__Exercise objective__
Give all the lines below again, exactly, with no pictures.

>> begin Given data

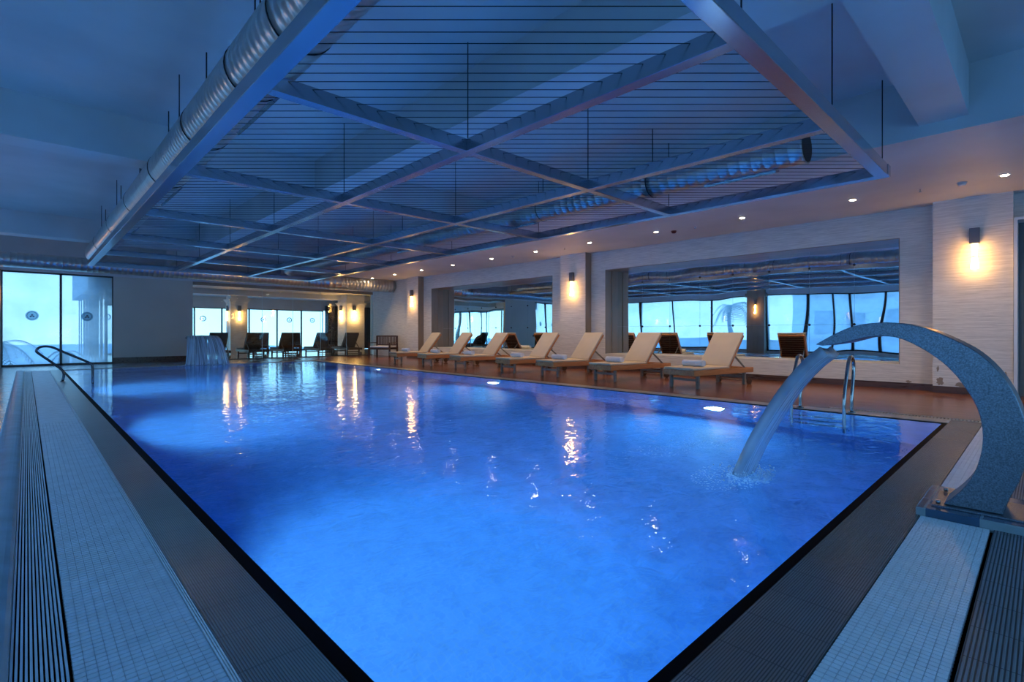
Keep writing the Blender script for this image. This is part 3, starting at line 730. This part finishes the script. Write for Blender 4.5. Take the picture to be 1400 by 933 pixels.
# ================================================================== GRATES
def grate_bars(m, horizontal, u0, u1, v0, v1, pitch=0.027, bw=0.0195, z0=-0.02, z1=0.0, seg_until=8.0, nseg=12, cross=(0.3, 0.66)):
    """bars run across (u); stacked along v. horizontal: u = X, v = Y"""
    b = MB(); v = v0; wseg = (u1 - u0) / nseg
    def put(a, c, d, e_, z0_, z1_):
        b.box(a, c, d, e_, z0_, z1_) if horizontal else b.box(d, e_, a, c, z0_, z1_)
    while v < v1:
        if v < seg_until:
            for k in range(nseg): put(u0 + k * wseg + 0.0008, u0 + (k + 1) * wseg - 0.0008, v, v + bw, z0, z1)
            put(u0, u1, v + 0.007, v + bw - 0.007, z0 - 0.008, z1 - 0.012)
        else: put(u0, u1, v, v + bw, z0, z1)
        v += pitch
    for c in cross:
        cc = u0 + (u1 - u0) * c; put(cc - 0.005, cc + 0.005, v0, v1, z0, z1 - 0.004)
    return b
r = empty('overflow_grate', (0.27, 9.5, 0)); tag(r, 'long grey overflow grate running down the left side of the pool', 'grate')
grate_bars(None, True, 0.105, 0.445, -1.4, 19.1).build('grate_bars', MT['grategrey'], r, loc=(-0.27, -9.5, 0))
MB().box(0.10, 0.47, -1.5, 19.15, -0.16, -0.12).build('gutter_bed', MT['black'], r, loc=(-0.27, -9.5, 0))
e_ = MB()
for k in range(3): e_.box(0.449 + k * 0.0075, 0.453 + k * 0.0075, 0.2, 19.1, -0.12, 0.002)
e_.build('edge_rib', MT['gratewhite'], r, loc=(-0.27, -9.5, 0))
r = empty('ribbed_channel_cover', (0.03, 9, 0)); tag(r, 'narrow cover strip with lengthwise ribs beside the left grate', 'channel cover')
e_ = MB()
for k in range(12): e_.box(-0.038 + k * 0.0115, -0.0315 + k * 0.0115, 0.2, 19.1, -0.03, 0.0)
e_.build('rib_strip', MT['ribplastic'], r, loc=(-0.03, -9, 0))
MB().box(-0.04, 0.10, 0.19, 19.15, -0.06, -0.03).build('strip_base', MT['black'], r, loc=(-0.03, -9, 0))
for xa, xb, lb in ((0.47, 3.70, 'white overflow grate in front of the curved fountain'), (4.34, 8.0, 'white overflow grate continuing behind the curved fountain')):
    r = empty('overflow_grate', ((xa + xb) / 2, 0.35, 0)); tag(r, lb, 'grate')
    lc = (-(xa + xb) / 2, -0.35, 0)
    grate_bars(None, False, 0.205, 0.495, xa, xb, pitch=0.0262, bw=0.0205, seg_until=99, nseg=11, cross=()).build('grate_bars', MT['gratewhite'], r, loc=lc)
    MB().box(xa, xb, 0.19, 0.50, -0.16, -0.12).build('gutter_bed', MT['black'], r, loc=lc)
r = empty('drain_grate', (8.1, 1.3, 0)); tag(r, 'slotted metal drain grate along the near end of the wood deck', 'drain')
e_ = MB(); y = 0.42
while y < 2.08: e_.box(8.035, 8.165, y, y + 0.016, -0.02, 0.002); y += 0.034
e_.box(8.02, 8.035, 0.4, 2.1, -0.02, 0.004).box(8.165, 8.18, 0.4, 2.1, -0.02, 0.004)
e_.build('drain_bars', MT['stone'], r, loc=(-8.1, -1.3, 0))
MB().box(8.02, 8.18, 0.19, 2.1, -0.12, -0.08).build('drain_bed', MT['black'], r, loc=(-8.1, -1.3, 0))
struct(box('pool_edge_tile', MT['gripn'], 8.02, 8.18, 0.19, 0.40, -0.06, 0.0))

# ================================================================== CURVED FOUNTAIN
FX0, FX1 = 3.85, 4.13
outer = [(1.07, .97), (.97, 1.035), (.87, 1.085), (.76, 1.11), (.63, 1.11), (.50, 1.08), (.38, 1.02), (.27, .945), (.19, .855), (.13, .75), (.09, .64), (.068, .52), (.068, .41), (.078, .33), (.10, .24), (.13, .16), (.16, .055)]
inner = [(1.03, .962), (.90, .985), (.77, 1.022), (.63, 1.02), (.50, .95), (.385, .845), (.305, .72), (.26, .61), (.242, .49), (.25, .37), (.285, .24), (.34, .14), (.41, .055)]
def resample(pts, n):
    P = smooth_path([(p[0], p[1], 0) for p in pts], 8); L = [0]
    for a, b in zip(P[:-1], P[1:]): L.append(L[-1] + (b - a).length)
    out = []
    for i in range(n):
        s = L[-1] * i / (n - 1); k = 0
        while k < len(L) - 2 and L[k + 1] < s: k += 1
        t = (s - L[k]) / max(1e-9, L[k + 1] - L[k]); q = P[k].lerp(P[k + 1], t); out.append((q.x, q.y))
    return out
NO = 48; po = resample(outer, NO); pi_ = resample(inner, NO)
fr = empty('curved_fountain', (4.0, 0.25, 0)); tag(fr, 'tall crescent-shaped steel fountain spout arching over the near right pool corner', 'fountain')
LF = (-4.0, -0.25, 0)
sp = MB(); vs = []
for (a, b) in zip(po, pi_): vs += [(FX0, *a), (FX1, *a), (FX1, *b), (FX0, *b)]
fs = []
for i in range(NO - 1):
    q = i * 4; n = q + 4
    fs += [(q, q + 1, n + 1, n), (q + 1, q + 2, n + 2, n + 1), (q + 2, q + 3, n + 3, n + 2), (q + 3, q, n, n + 3)]
k = (NO - 1) * 4
fs += [(k, k + 1, k + 2, k + 3)]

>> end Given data

__Task result__
Keep writing the Blender script for this image. This is part 3, starting at line 730. This part finishes the script. Write for Blender 4.5. Take the picture to be 1400 by 933 pixels.
# ================================================================== GRATES
def grate_bars(m, horizontal, u0, u1, v0, v1, pitch=0.027, bw=0.0195, z0=-0.02, z1=0.0, seg_until=8.0, nseg=12, cross=(0.3, 0.66)):
    """bars run across (u); stacked along v. horizontal: u = X, v = Y"""
    b = MB(); v = v0; wseg = (u1 - u0) / nseg
    def put(a, c, d, e_, z0_, z1_):
        b.box(a, c, d, e_, z0_, z1_) if horizontal else b.box(d, e_, a, c, z0_, z1_)
    while v < v1:
        if v < seg_until:
            for k in range(nseg): put(u0 + k * wseg + 0.0008, u0 + (k + 1) * wseg - 0.0008, v, v + bw, z0, z1)
            put(u0, u1, v + 0.007, v + bw - 0.007, z0 - 0.008, z1 - 0.012)
        else: put(u0, u1, v, v + bw, z0, z1)
        v += pitch
    for c in cross:
        cc = u0 + (u1 - u0) * c; put(cc - 0.005, cc + 0.005, v0, v1, z0, z1 - 0.004)
    return b
r = empty('overflow_grate', (0.27, 9.5, 0)); tag(r, 'long grey overflow grate running down the left side of the pool', 'grate')
grate_bars(None, True, 0.105, 0.445, -1.4, 19.1).build('grate_bars', MT['grategrey'], r, loc=(-0.27, -9.5, 0))
MB().box(0.10, 0.47, -1.5, 19.15, -0.16, -0.12).build('gutter_bed', MT['black'], r, loc=(-0.27, -9.5, 0))
e_ = MB()
for k in range(3): e_.box(0.449 + k * 0.0075, 0.453 + k * 0.0075, 0.2, 19.1, -0.12, 0.002)
e_.build('edge_rib', MT['gratewhite'], r, loc=(-0.27, -9.5, 0))
r = empty('ribbed_channel_cover', (0.03, 9, 0)); tag(r, 'narrow cover strip with lengthwise ribs beside the left grate', 'channel cover')
e_ = MB()
for k in range(12): e_.box(-0.038 + k * 0.0115, -0.0315 + k * 0.0115, 0.2, 19.1, -0.03, 0.0)
e_.build('rib_strip', MT['ribplastic'], r, loc=(-0.03, -9, 0))
MB().box(-0.04, 0.10, 0.19, 19.15, -0.06, -0.03).build('strip_base', MT['black'], r, loc=(-0.03, -9, 0))
for xa, xb, lb in ((0.47, 3.70, 'white overflow grate in front of the curved fountain'), (4.34, 8.0, 'white overflow grate continuing behind the curved fountain')):
    r = empty('overflow_grate', ((xa + xb) / 2, 0.35, 0)); tag(r, lb, 'grate')
    lc = (-(xa + xb) / 2, -0.35, 0)
    grate_bars(None, False, 0.205, 0.495, xa, xb, pitch=0.0262, bw=0.0205, seg_until=99, nseg=11, cross=()).build('grate_bars', MT['gratewhite'], r, loc=lc)
    MB().box(xa, xb, 0.19, 0.50, -0.16, -0.12).build('gutter_bed', MT['black'], r, loc=lc)
r = empty('drain_grate', (8.1, 1.3, 0)); tag(r, 'slotted metal drain grate along the near end of the wood deck', 'drain')
e_ = MB(); y = 0.42
while y < 2.08: e_.box(8.035, 8.165, y, y + 0.016, -0.02, 0.002); y += 0.034
e_.box(8.02, 8.035, 0.4, 2.1, -0.02, 0.004).box(8.165, 8.18, 0.4, 2.1, -0.02, 0.004)
e_.build('drain_bars', MT['stone'], r, loc=(-8.1, -1.3, 0))
MB().box(8.02, 8.18, 0.19, 2.1, -0.12, -0.08).build('drain_bed', MT['black'], r, loc=(-8.1, -1.3, 0))
struct(box('pool_edge_tile', MT['gripn'], 8.02, 8.18, 0.19, 0.40, -0.06, 0.0))

# ================================================================== CURVED FOUNTAIN
FX0, FX1 = 3.85, 4.13
outer = [(1.07, .97), (.97, 1.035), (.87, 1.085), (.76, 1.11), (.63, 1.11), (.50, 1.08), (.38, 1.02), (.27, .945), (.19, .855), (.13, .75), (.09, .64), (.068, .52), (.068, .41), (.078, .33), (.10, .24), (.13, .16), (.16, .055)]
inner = [(1.03, .962), (.90, .985), (.77, 1.022), (.63, 1.02), (.50, .95), (.385, .845), (.305, .72), (.26, .61), (.242, .49), (.25, .37), (.285, .24), (.34, .14), (.41, .055)]
def resample(pts, n):
    P = smooth_path([(p[0], p[1], 0) for p in pts], 8); L = [0]
    for a, b in zip(P[:-1], P[1:]): L.append(L[-1] + (b - a).length)
    out = []
    for i in range(n):
        s = L[-1] * i / (n - 1); k = 0
        while k < len(L) - 2 and L[k + 1] < s: k += 1
        t = (s - L[k]) / max(1e-9, L[k + 1] - L[k]); q = P[k].lerp(P[k + 1], t); out.append((q.x, q.y))
    return out
NO = 48; po = resample(outer, NO); pi_ = resample(inner, NO)
fr = empty('curved_fountain', (4.0, 0.25, 0)); tag(fr, 'tall crescent-shaped steel fountain spout arching over the near right pool corner', 'fountain')
LF = (-4.0, -0.25, 0)
sp = MB(); vs = []
for (a, b) in zip(po, pi_): vs += [(FX0, *a), (FX1, *a), (FX1, *b), (FX0, *b)]
fs = []
for i in range(NO - 1):
    q = i * 4; n = q + 4
    fs += [(q, q + 1, n + 1, n), (q + 1, q + 2, n + 2, n + 1), (q + 2, q + 3, n + 3, n + 2), (q + 3, q, n, n + 3)]
k = (NO - 1) * 4
fs += [(k, k + 1, k + 2, k + 3)]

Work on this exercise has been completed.